In attempting to put a brave face on what must have been a heavy disappointment, Noni B chairman Robert Critchley said La Voca had had to face a "significant headwind" with consumer demand weakening over the past year. The stores were taking much longer to make a profit that the group had anticipated, he argued, and this was unlikely to change in the foreseeable future. "We've seen consumer demand weaken over the past two months and we see it getting tougher before it gets better," Kindl told Melbourne newspaper The Age.

But while it is no surprise anyone trying to flog clothes - particularly women's fashions - is doing it tough at the moment, it could be argued the business model behind La Voca meant it was never really competing on an even playing field.
The core Noni B brand is a highly profitable, debt-free business.

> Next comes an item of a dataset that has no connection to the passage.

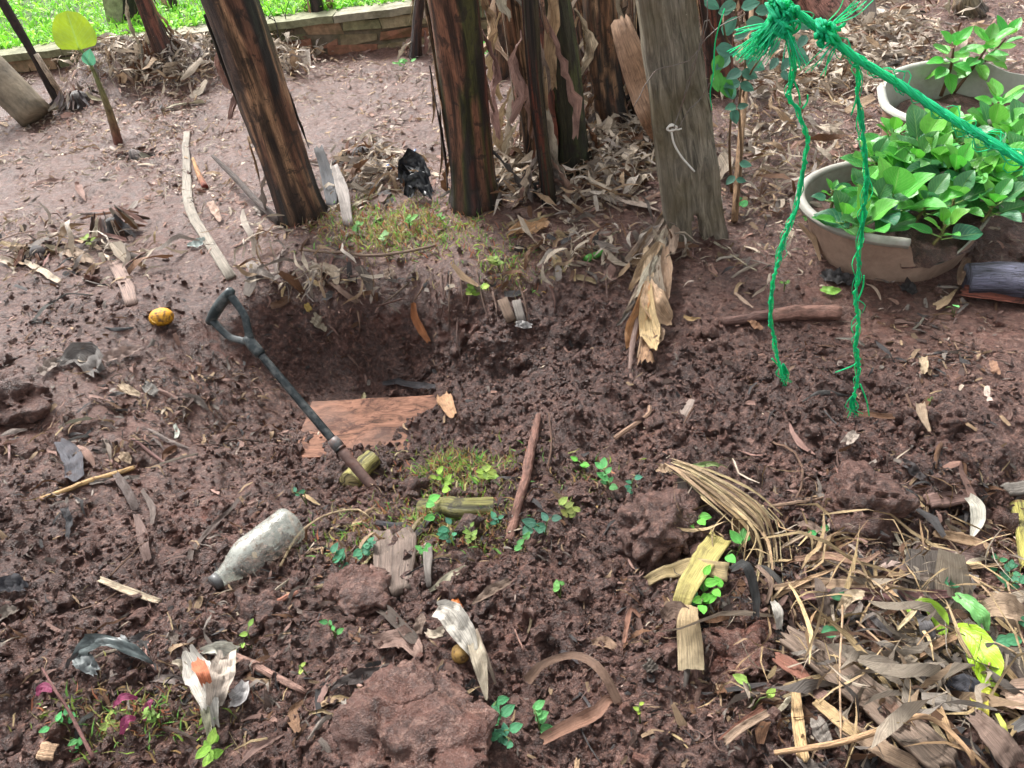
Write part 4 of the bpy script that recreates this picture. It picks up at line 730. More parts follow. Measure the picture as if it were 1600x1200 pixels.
RB('dry_leaf', 'round brown leaf tip behind the square tan leaf piece', LF, [(1036, 985, .02), (1052, 982, .04), (1070, 990, .04)], [16, 26, 22], (.16, .10, .075), M_DRY, .02)
RB('dry_leaf', 'brown leaf strip arching over a small hollow at bottom centre', LF, [(825, 1072, .01), (850, 1060, .04), (900, 1054, .06), (940, 1076, .06), (968, 1110, .02)], [18, 12, 12, 14, 14], (.21, .13, .09), M_DRY, .01, .1, .02, .3, tilt=.9, stiff=True)
RB('dry_leaf', 'long brown leaf strip lying below the arching leaf', LF, [(848, 1162), (890, 1140), (930, 1122), (955, 1106, .02), (980, 1114)], [16, 20, 22, 18, 3], (.27, .15, .10), M_DRY, .015, .25, .03, .3)
# torn whitish leaves
t = thing('torn_leaf', 'white torn dry leaf curling over a rotten fruit in the lower middle', LF, G(720, 1020))
for pts, w, c_ in [([(688, 975, .03), (705, 985, .05), (725, 1010, .05), (745, 1040, .02)], [22, 44, 40, 18], WHITE), ([(738, 1010, .03), (752, 1045, .03), (762, 1100, .0)], [20, 24, 5], PALE), ([(672, 1002, .02), (682, 1012, .03), (700, 1010, .04)], [8, 14, 16], PALE), ([(745, 1005, .03), (765, 1050, .02), (776, 1075, .0)], [14, 10, 3], (.4, .32, .25))]: RB('leaf_lobe', None, None, pts, w, c_, M_DRY, .015, .25, .08, .5, parent=t, tilt=.7, stiff=True)
p = G(722, 1030, .02); V, f = ICO3; mb = MB(); mb.add(V*15*mpp(p)*(1+.2*(fbm(V*1.5, 5, 3)-.5)[:, None])+p, f, (.30, .18, .05)); mb.build('rotten_fruit', M_PEEL, origin=p, label='small yellow rotten fruit inside the white torn leaf', cat='fruit')
t = thing('torn_leaf', 'white and orange stained torn leaf standing up at the lower left', LF, G(345, 1110))
for pts, w, c_ in [([(340, 1140, .0), (338, 1110, .03), (330, 1080, .06), (318, 1055, .08)], [12, 34, 44, 20], WHITE), ([(345, 1120, .02), (362, 1090, .05), (375, 1060, .07)], [18, 40, 26], (.6, .5, .42)), ([(312, 1080, .03), (300, 1065, .05), (285, 1058, .04)], [14, 14, 4], PALE), ([(378, 1040, .03), (360, 1045, .06), (335, 1048, .06)], [22, 26, 10], WHITE), ([(370, 1110, .02), (388, 1105, .03), (395, 1085, .03)], [16, 26, 10], (.6, .58, .55)), ([(333, 1075, .085), (340, 1090, .075), (342, 1100, .06)], [10, 20, 14], (.6, .2, .10)), ([(337, 1150, .01), (338, 1170, .01), (335, 1130, .04)], [14, 10, 16], (.3, .3, .2))]: RB('leaf_lobe', None, None, pts, w, c_, M_DRY, .015, .3, .1, .6, parent=t, tilt=.75, stiff=True)
t = thing('plastic_scrap', 'crumpled dark grey plastic scrap on the soil at the lower left', 'plastic scrap', G(180, 1040))
for pts, w, c_ in [([(118, 1040, .01), (145, 1030, .03), (180, 1026, .045), (215, 1032, .03), (245, 1046, .01)], [5, 34, 16, 18, 4], (.07, .085, .085)), ([(122, 1038, .01), (140, 1046, .02), (158, 1060, .005)], [8, 28, 14], (.13, .14, .14)), ([(195, 1014, .02), (205, 1020, .03), (216, 1026, .02)], [12, 18, 10], (.17, .18, .18))]: RB('fold', None, None, pts, w, c_, M_FILM, .012, .1, .16, .6, parent=t, tilt=.6, stiff=True)
RB('dry_leaf', 'white curled leaf standing in a dark gap at the right', LF, [(1506, 795, .03), (1518, 815, .04), (1520, 835, .03), (1514, 850, .01)], [12, 20, 18, 4], WHITE, M_DRY, .01, .3, .03, .2, tilt=.8, stiff=True)
RB('bark_block', 'flat reddish bark slab on the loose soil at the right', 'bark', [(1445, 795), (1480, 788), (1522, 782)], [22, 26, 20], (.20, .12, .10), M_WOOD, .025, .05, .03, .3, thick=.012)
RB('bark_block', 'grey flat piece of wood at the right edge above the yellow green stem', 'bark', [(1565, 780), (1590, 776), (1625, 778)], [18, 20, 20], (.17, .15, .13), M_WOOD, .03, .03, .02, .2, thick=.012)
RB('dry_leaf', 'long brown leaf in the loose soil below the right hand green strand', LF, [(1338, 655), (1380, 660), (1425, 655), (1448, 640, .02)], [8, 9, 10, 8], BR, M_DRY, .02)
RB('dry_leaf', 'pale curled leaf flap at the right end of the long brown leaf', LF, [(1432, 650, .02), (1436, 668, .02), (1450, 684)], [14, 14, 4], (.38, .28, .2), M_DRY, .02, .2)
# sticks of the left slope
TB('stick', 'straight yellowish stick lying on the left slope', 'stick', [(65, 782), (105, 768), (150, 752), (213, 733)], [3.5, 4, 4.5, 4], (.46, .28, .12), M_STRAW)
RB('stick', 'pale split stick lying left of the bottle', 'stick', [(160, 911), (205, 930), (254, 946)], [9, 12, 8], (.50, .40, .28), M_STRAW, .015, .3, .02, .3, thick=.005)
TB('stick', 'reddish grey stick at the lower left centre', 'stick', [(370, 1028), (410, 1048), (460, 1075), (480, 1085)], [6, 6.5, 6, 4], (.30, .18, .14))
TB('stick', 'short red barked stick just right of the bottle neck', 'stick', [(425, 946), (445, 938), (466, 928)], [4, 5, 4], (.36, .15, .10))
TB('stick', 'brown twig crossing the base of the bottle', 'stick', [(456, 815, .03), (466, 835, .02), (478, 850), (500, 872)], [2, 2.6, 2, 1.5], (.16, .08, .05))
TB('twig', 'thin pale curved twig running from the bottle to the weeds', 'twig', [(440, 890, .01), (470, 845, .02), (510, 815, .02), (560, 805, .02), (580, 812)], [2, 2, 1.6], (.45, .33, .2))
TB('stick', 'black charred stick in front of the cut banana stem', 'stick', [(590, 820), (620, 825), (648, 828)], [5, 6, 4], (.03, .03, .035))
TB('stick', 'dark stick leaning up from the litter left of the large leaning stem', 'stick', [(345, 278, .10), (375, 300, .06), (405, 325, .02), (440, 352)], [3, 5, 5, 6], (.05, .035, .028), stiff=True)
TB('root', 'red and yellow tipped young shoot beside the pale wooden strip', 'shoot', [(322, 296), (313, 280, .02), (308, 265, .05)], [5, 4, 2], (.16, .03, .02), col2=(.6, .35, .15))
for k, (x, y, w) in enumerate([(545, 330, 14), (520, 300, 16)]): RB('charred_wood', ['pale grey rotten bark slab leaning at the foot of the leaning banana stem', 'black charred bark slab leaning at the foot of the leaning banana stem'][k], 'bark', [(x, y+25), (x-4, y-5, .05), (x-12, y-28, .12)], [w, w+6, w-2], [(.26, .23, .20), (.045, .045, .05)][k], M_WOOD, .01, .2, .04, .5, thick=.012, tilt=.85, stiff=True)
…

It knows and respects its core consumer and is comfortable with where is sits in the mostly suburban marketplace. However La Voca, was a different beast entirely. The chain, founded in August 1996, was originally set up to replace the listed group's Liz Jordan premium stores which ironically had been "cannablised" owing to the fact the range was also sold in Noni B stores.

The group's managing director Alan Kindl, whose family owns a 40 per cent stake in the company, said at the time La Voca was being set up to target a more affluent shopper than Liz Jordan. Kindl claimed the group was setting its sights on the "35-year-old woman who spends three times more on fashion than Noni B's traditional shopper".

In other words it was setting its sights on that market already sewn up by another well-known retailer, David Jones.
It takes someone with balls of steel to take on the majors at the best of times, but to do so without a clear brand positioning or point of difference is fraught with danger.

For my mind's eye there was never enough of a distinction between the Noni B and La Voca brands and price alone - without the corresponding quality - was never going to cut it within such a competitive environment.

While it could be argued two years is not a particularly long time to make a new business profitable, I commend the Noni B management team for making the decision to pull up sticks when they did.

There is simply no point in putting good money after bad, potentially putting a cumbersome earnings strain on the business' other arms.